Here's some good ideas for the ordering of locks/irqs/messages:
- You can't hold a spinlock of any sort and then wait on a routine kernel
message. The core where that runs may be waiting on you, or some scenario
like above.
- Similarly, think about how this works with kthreads. A kthread
restart is a routine KMSG. You shouldn't be waiting on code that
could end up kthreading, mostly because those calls block!
- You can hold a spinlock and wait on an IMMED kmsg, if the waiters of the
spinlock have irqs enabled while spinning (this is what we used to do with
the proc lock and IMMED kmsgs, and 54c6008 is an example of doing it wrong)
- As a corollary, locks like this cannot be irqsave, since the other
attempted locker will have irq disabled
- For broadcast trees, you'd have to send IMMEDs for the intermediates, and
then it'd be okay to wait on those intermediate, immediate messages (if we
wanted confirmation of the posting of RKM)
- The main thing any broadcast mechanism needs to do is make sure all
messages get delivered in order to particular pcores (the central
premise of KMSGs) (and not deadlock due to waiting on a KMSG
improperly)
- Alternatively, we could use routines for the intermediates if we didn't want
to wait for RKMs to hit their destination, we'd need to always use the same
proxy for the same destination pcore, e.g., core 16 always covers 16-31.
- Otherwise, we couldn't guarantee the ordering of SC before PR before
another SC (which the proc_lock and proc mgmt code does); we need the
ordering of intermediate msgs on the message queues of a particular
core.
- All kmsgs would need to use this broadcasting style (couldn't mix
regular direct messages with broadcast), so odds are this style would
be of limited use.
- since we're not waiting on execution of a message, we could use RKMs
(while holding a spinlock)
- There might be some bad effects with kthreads delaying the reception of RKMS
for a while, but probably not catastrophically.
9.6: Things That We Don't Handle Nicely
---------------------------
If for some reason a syscall or fault handler blocks *unexpectedly*, we could
have issues.
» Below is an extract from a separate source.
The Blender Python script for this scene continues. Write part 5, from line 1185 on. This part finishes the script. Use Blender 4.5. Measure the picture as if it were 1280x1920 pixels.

Imagine if change_to happens to block in some early syscall code
(like instrumentation, or who knows what, that blocks in memory allocation).
When the syscall kthread restarts, its old cur_ctx is gone. It may or may not
be running on a core owned by the original process. If it was, we probably
would accidentally yield that vcore (clearly a bug).
For now, any of these calls that care about cur_ctx/pcpui need to not block
without some sort of protection. None of them do, but in the future we might
do something that causes them to block. We could deal with it by having a
pcpu or per-kthread/syscall flag that says if it ever blocked, and possibly
abort. We get into similar nasty areas as with preempts, but this time, we
can't solve it by making preempt a routine KMSG - we block as part of that
syscall/handler code. Odds are, we'll just have to outlaw this, now and
forever. Just note that if a syscall/handler blocks, the TF it came in on is
probably not cur_ctx any longer, and that old cur_ctx has probably restarted.